§ To be done
Select and copy out every line in the records containing "from".

§ Material supplied
#####

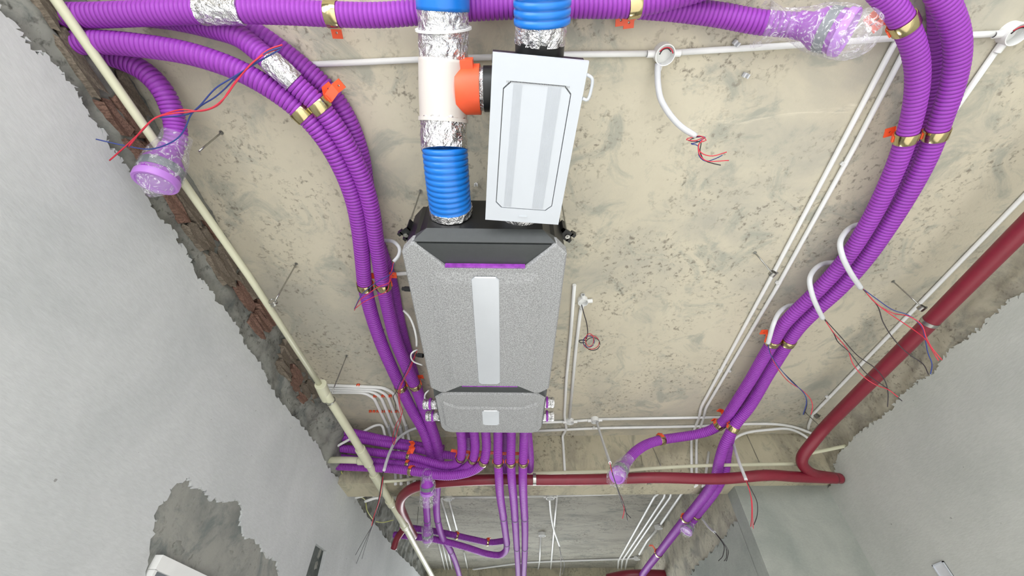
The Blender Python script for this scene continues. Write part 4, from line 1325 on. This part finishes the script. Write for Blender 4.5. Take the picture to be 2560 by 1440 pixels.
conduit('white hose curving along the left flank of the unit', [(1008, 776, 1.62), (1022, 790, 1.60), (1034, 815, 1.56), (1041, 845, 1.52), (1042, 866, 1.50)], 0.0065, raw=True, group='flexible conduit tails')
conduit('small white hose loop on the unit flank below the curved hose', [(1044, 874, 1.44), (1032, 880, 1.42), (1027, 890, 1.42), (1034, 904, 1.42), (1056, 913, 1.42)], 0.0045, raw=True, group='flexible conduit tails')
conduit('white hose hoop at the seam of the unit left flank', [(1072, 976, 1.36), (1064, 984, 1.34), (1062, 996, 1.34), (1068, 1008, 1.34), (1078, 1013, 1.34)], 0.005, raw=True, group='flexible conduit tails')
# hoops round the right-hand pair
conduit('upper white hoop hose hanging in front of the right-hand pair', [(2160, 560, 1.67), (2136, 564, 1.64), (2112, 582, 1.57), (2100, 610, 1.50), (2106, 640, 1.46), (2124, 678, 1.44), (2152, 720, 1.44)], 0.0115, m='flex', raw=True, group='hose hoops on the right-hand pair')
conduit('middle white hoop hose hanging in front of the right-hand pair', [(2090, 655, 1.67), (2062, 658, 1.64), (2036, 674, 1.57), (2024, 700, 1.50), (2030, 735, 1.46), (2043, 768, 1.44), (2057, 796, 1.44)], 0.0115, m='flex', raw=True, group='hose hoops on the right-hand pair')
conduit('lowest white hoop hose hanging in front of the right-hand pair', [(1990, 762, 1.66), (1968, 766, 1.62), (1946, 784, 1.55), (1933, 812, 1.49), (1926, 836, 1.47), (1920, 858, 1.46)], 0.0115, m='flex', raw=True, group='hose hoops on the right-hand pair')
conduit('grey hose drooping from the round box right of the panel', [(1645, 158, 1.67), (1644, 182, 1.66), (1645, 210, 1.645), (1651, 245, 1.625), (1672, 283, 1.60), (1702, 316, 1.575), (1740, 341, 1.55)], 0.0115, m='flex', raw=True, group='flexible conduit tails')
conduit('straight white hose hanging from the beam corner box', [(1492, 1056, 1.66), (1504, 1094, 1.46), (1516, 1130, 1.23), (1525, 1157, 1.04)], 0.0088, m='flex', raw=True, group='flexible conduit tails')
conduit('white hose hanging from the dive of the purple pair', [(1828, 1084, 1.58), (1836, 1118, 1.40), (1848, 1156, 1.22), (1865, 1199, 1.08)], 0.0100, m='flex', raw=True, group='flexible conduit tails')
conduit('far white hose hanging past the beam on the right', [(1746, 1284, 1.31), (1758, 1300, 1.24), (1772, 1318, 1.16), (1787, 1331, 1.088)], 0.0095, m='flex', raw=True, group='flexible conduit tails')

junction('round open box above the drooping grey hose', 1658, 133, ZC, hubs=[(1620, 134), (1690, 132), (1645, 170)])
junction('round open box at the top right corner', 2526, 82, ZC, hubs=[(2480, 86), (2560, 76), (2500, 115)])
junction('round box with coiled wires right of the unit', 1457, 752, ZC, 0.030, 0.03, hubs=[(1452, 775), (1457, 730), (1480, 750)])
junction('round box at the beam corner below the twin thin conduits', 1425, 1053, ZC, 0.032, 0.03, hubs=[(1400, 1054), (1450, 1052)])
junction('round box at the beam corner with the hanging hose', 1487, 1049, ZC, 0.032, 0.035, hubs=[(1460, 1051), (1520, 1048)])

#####

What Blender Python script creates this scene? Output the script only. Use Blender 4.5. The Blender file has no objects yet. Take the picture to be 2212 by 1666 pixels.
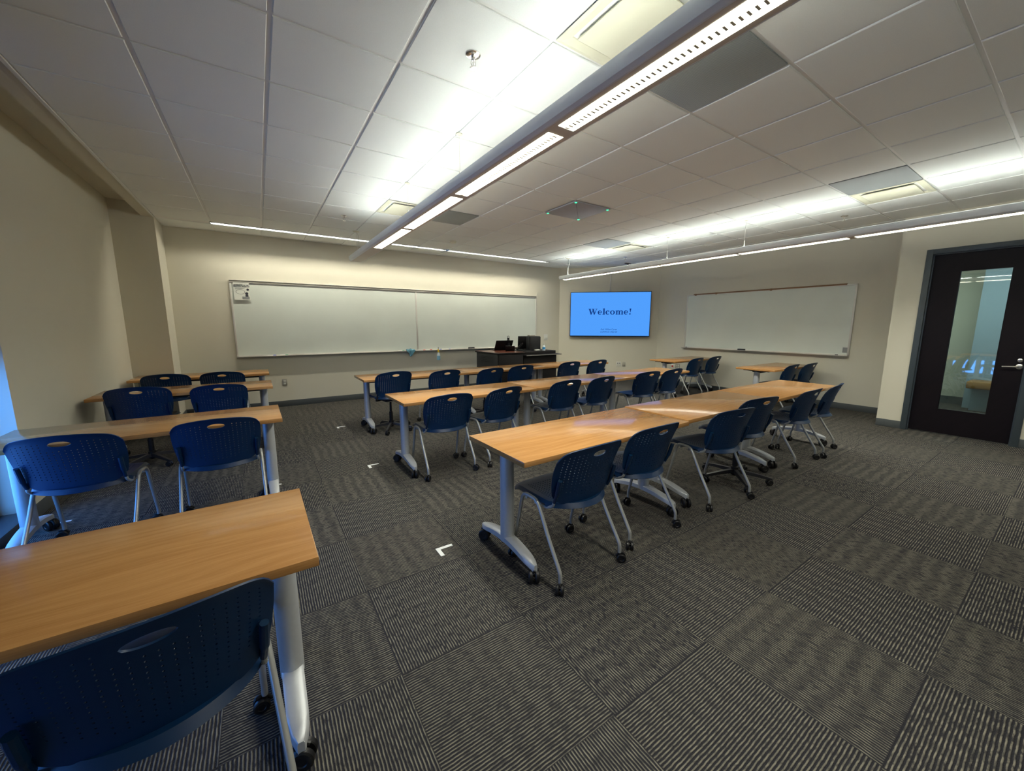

#####

§ Task response
The Blender Python script for this scene continues. Write part 4, from line 1325 on. This part finishes the script. Write for Blender 4.5. Take the picture to be 2560 by 1440 pixels.
conduit('grey hose drooping from the round box right of the panel', [(1645, 158, 1.67), (1644, 182, 1.66), (1645, 210, 1.645), (1651, 245, 1.625), (1672, 283, 1.60), (1702, 316, 1.575), (1740, 341, 1.55)], 0.0115, m='flex', raw=True, group='flexible conduit tails')
conduit('straight white hose hanging from the beam corner box', [(1492, 1056, 1.66), (1504, 1094, 1.46), (1516, 1130, 1.23), (1525, 1157, 1.04)], 0.0088, m='flex', raw=True, group='flexible conduit tails')
conduit('white hose hanging from the dive of the purple pair', [(1828, 1084, 1.58), (1836, 1118, 1.40), (1848, 1156, 1.22), (1865, 1199, 1.08)], 0.0100, m='flex', raw=True, group='flexible conduit tails')